On 2009-10-11 14:13:22 +0200, Michel Fortin <michel.for...@michelf.com> said:

On 2009-10-11 03:56:55 -0400, "Denis Koroskin" <2kor...@gmail.com> said:

I submitted a few Phobos bugs to bugzilla. They are still not addressed. Having 2-3 people with write access to Phobos is clearly not enough - there is not enough human power. That's bugzilla entries are left without answers, bugs are not fixed.

I don't submit them anymore. It just doesn't work. I see a lot of quirks in Phobos, huge performance problems (it allocates every time, often without any reason) and just typos.
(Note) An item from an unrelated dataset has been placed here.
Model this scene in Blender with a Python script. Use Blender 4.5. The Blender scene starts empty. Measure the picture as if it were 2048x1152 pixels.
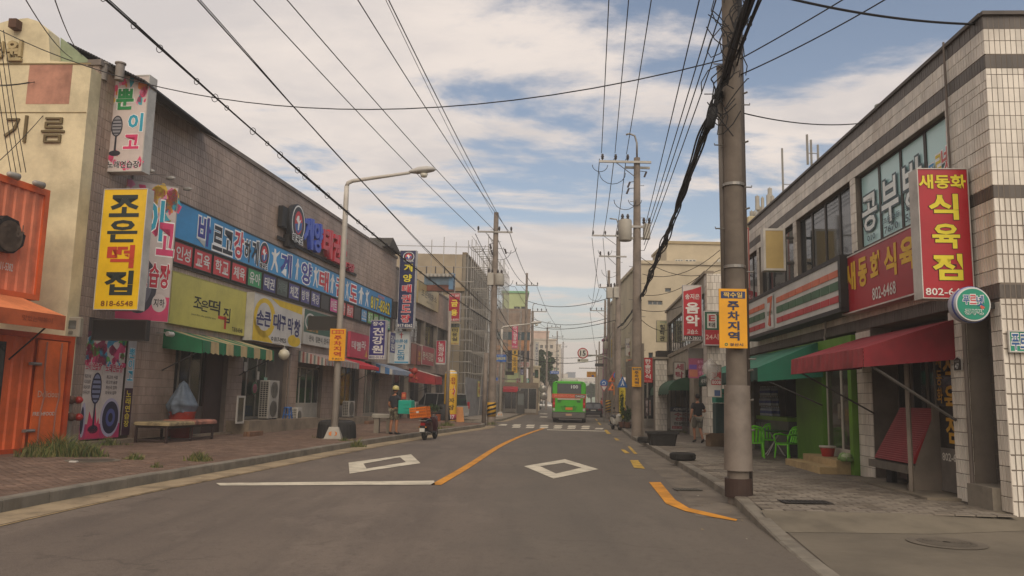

Given a direct svn access, I could easily fix some of them, but I'm too lazy to waste my time on creating one line long patches, making bugzilla reports, etc. And what then? Waiting like 3 years until they are addressed? No, thanks.

Somehow I wonder if a distributed versioning system wouldn't be better to encourage public participation and make it easy for maintainers to accept patches.

It would, systems like git make it far easier to fork/diff/merge than Subversion. Subversion is a bit of a pain, where you end up either having no version management except for a diff against the upstream repository or a local subversion tree that does not have a relation with the Phobos tree.

Of course, you could partically go distributed by using git-svn to check out the Phobos Subversion repository.